• AIM OF THE TASK: List every line in this data where the string "scene" occurs.

======

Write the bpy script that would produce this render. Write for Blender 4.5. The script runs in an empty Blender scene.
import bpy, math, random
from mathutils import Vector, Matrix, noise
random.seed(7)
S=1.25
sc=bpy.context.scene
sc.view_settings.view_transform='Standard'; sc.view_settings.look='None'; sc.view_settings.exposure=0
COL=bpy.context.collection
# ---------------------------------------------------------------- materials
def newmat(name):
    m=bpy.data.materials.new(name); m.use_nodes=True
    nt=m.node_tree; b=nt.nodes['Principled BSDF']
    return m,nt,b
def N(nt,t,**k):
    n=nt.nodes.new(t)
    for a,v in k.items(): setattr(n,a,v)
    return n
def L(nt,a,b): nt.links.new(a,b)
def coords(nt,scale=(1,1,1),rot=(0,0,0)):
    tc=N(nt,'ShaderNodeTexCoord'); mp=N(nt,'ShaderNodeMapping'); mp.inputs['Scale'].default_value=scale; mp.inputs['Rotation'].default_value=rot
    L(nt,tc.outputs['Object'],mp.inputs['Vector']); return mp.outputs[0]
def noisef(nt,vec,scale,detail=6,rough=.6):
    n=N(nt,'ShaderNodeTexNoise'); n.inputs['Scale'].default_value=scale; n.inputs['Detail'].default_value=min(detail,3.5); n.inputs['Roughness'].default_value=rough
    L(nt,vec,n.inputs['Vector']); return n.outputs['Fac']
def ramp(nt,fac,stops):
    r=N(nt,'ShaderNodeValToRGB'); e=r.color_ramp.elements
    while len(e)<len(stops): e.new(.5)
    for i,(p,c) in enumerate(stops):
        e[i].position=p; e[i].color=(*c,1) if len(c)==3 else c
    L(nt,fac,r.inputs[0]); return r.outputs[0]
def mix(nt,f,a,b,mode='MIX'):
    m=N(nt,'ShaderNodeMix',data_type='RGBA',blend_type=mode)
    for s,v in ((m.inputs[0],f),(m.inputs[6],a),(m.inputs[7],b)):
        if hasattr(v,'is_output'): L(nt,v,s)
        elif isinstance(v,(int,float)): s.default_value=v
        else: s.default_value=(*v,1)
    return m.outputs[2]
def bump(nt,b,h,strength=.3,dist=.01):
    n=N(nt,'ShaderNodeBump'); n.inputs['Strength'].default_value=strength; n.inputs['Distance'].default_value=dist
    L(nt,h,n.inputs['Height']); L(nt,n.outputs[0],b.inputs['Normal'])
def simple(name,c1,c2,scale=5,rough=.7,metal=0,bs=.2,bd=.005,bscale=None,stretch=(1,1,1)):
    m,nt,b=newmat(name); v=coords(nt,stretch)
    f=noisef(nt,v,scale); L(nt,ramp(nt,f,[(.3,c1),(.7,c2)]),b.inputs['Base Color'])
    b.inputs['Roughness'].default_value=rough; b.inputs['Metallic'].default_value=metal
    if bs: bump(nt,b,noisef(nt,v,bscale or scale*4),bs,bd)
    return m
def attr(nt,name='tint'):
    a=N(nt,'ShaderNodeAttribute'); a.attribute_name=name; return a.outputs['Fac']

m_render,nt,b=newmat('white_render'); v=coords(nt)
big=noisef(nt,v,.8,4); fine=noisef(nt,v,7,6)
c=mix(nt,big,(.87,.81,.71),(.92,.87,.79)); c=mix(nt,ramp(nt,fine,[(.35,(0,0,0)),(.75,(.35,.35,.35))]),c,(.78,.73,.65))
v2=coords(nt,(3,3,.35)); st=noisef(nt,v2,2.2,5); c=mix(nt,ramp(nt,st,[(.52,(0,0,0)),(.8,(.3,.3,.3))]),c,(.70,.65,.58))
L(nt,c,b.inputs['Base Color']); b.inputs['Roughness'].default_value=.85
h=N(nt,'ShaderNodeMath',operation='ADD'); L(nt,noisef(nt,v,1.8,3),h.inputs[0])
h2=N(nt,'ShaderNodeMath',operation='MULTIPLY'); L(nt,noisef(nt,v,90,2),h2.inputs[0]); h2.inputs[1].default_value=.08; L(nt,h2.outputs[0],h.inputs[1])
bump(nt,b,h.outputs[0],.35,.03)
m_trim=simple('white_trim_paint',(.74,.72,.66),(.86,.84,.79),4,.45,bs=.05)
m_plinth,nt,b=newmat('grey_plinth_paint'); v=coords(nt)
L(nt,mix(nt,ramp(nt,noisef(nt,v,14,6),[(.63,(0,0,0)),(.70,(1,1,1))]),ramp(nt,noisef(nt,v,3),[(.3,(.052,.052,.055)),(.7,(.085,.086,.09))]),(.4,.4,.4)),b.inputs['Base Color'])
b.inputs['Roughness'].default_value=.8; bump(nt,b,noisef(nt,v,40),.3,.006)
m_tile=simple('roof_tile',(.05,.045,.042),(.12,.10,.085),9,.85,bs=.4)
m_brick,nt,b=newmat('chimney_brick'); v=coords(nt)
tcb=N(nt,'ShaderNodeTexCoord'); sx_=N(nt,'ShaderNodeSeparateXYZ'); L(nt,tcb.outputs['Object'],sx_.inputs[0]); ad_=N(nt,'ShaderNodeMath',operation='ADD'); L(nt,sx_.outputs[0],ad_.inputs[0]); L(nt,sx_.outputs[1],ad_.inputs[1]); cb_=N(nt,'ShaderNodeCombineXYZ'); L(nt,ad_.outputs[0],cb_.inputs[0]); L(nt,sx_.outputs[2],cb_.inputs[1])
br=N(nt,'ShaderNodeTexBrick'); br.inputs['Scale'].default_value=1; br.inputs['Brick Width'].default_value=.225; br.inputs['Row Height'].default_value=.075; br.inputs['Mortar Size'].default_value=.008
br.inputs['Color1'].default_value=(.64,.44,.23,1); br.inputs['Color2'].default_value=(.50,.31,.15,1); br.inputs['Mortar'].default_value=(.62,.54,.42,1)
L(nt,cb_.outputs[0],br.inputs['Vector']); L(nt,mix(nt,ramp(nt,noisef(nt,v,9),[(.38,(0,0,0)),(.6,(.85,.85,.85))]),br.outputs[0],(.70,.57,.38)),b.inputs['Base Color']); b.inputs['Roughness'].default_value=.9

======

• WRITTEN SOLUTION:
Write the bpy script that would produce this render. Write for Blender 4.5. The script runs in an empty Blender scene.
sc=bpy.context.scene